There are many reasons to sell your current apartment. Perhaps you only planned on staying a certain period of time, and you are ready for a larger place. Your family situation may have changed, and your unit no longer can comfortably accommodate your needs. Whatever your reason, trading up is not as simple as merely buying. There is an added layer of complexity for second time home buyers. There are two transactions, buying and selling, that you must accomplish.

Given this, we provide five tips for move-up buyers that should help the process.

Sell first

It is tempting to buy your next place prior to selling. After all, it is fun to cement your next move. However, resisting this temptation is the prudent move.

There are several reasons you should do so. First, in New York City, sellers will not consider your offer if you have a selling contingency. This means closing is based on selling your current property, which naturally turns off the other party. This weakens your offer since you are competing with other parties that are not placing this condition.
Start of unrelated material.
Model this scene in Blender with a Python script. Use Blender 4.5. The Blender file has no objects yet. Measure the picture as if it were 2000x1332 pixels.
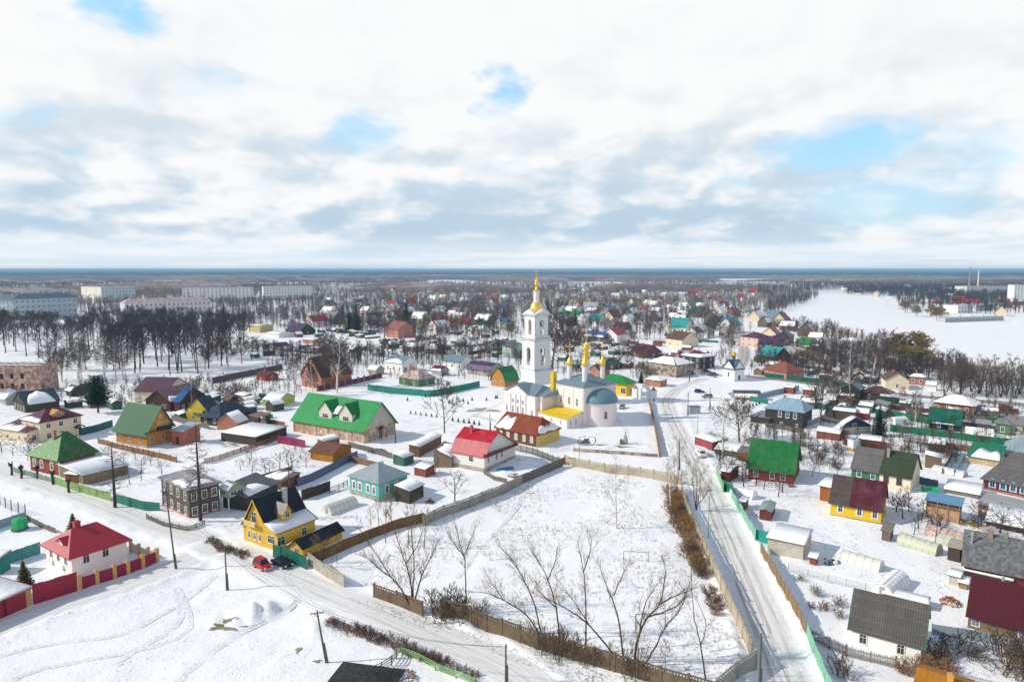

Additionally, as a seller, it makes your negotiating position stronger. When a buyer knows you are facing a closing date to purchase your new home, he or she could make you a lowball offer. Third, it lowers your risk. Since you are not committed to a home purchase, you are not at risk for carrying two mortgages. Fourth, the real estate market could change quickly, meaning you have bought at a higher price than the current market and are selling at a price that is lower than you expected.

Calculate your equity

You need to calculate how much equity you have in your home. This is simply the market value less your mortgage balance. This helps determine the budget for your new home. New York’s rising home values have created equity for many people, even following last decade’s severe downturn. Your down payment has also built-in equity.

In a simplistic example, if you purchased your condo for $600,000, and made a 20% down payment, your mortgage started at $480,000. Let’s say your property is now worth $650,000 and, due to your monthly payments, your mortgage balance is $470,000. Your equity is $180,000 ($650,000 minus $470,000). This is a good starting place for your budget.

Look at closing costs

We have not factored in closing costs, however. It is important to remember that you have to pay closing costs on the purchase and sale. You have gone through a purchase, so you are likely aware of the rough costs involved. For your sale, this is primarily real estate commissions.

You need to subtract the closing costs from your selling price. Simultaneously, add these costs to your purchase price. That way, you can accurately budget how much to spend on your new property.

What are your needs?

When you purchased your first place, it was likely based on practical functions. Chief among these was affordability given New York City’s high housing prices. However, now that you are ready to move to your next apartment, you need to carefully consider your lifestyle. Perhaps your family situation has changed, and you need to consider square footage and the schools.

We suggest making a list of your needs and wants. It is important to distinguish between the two.

How long do you plan on staying?

If you plan on staying for a long time, your next apartment should meet your current and future needs. In this case, you may not mind spending a little more since you are taking a long-term view. But, remember this requires examining what your situation will look like several years into the future.

Another option

You can always decide to stay in your current place. Given the city’s lack of inventory for most of the market, you may decide to renovate is the better option. Perhaps you have the space to add a bedroom, which meets your needs.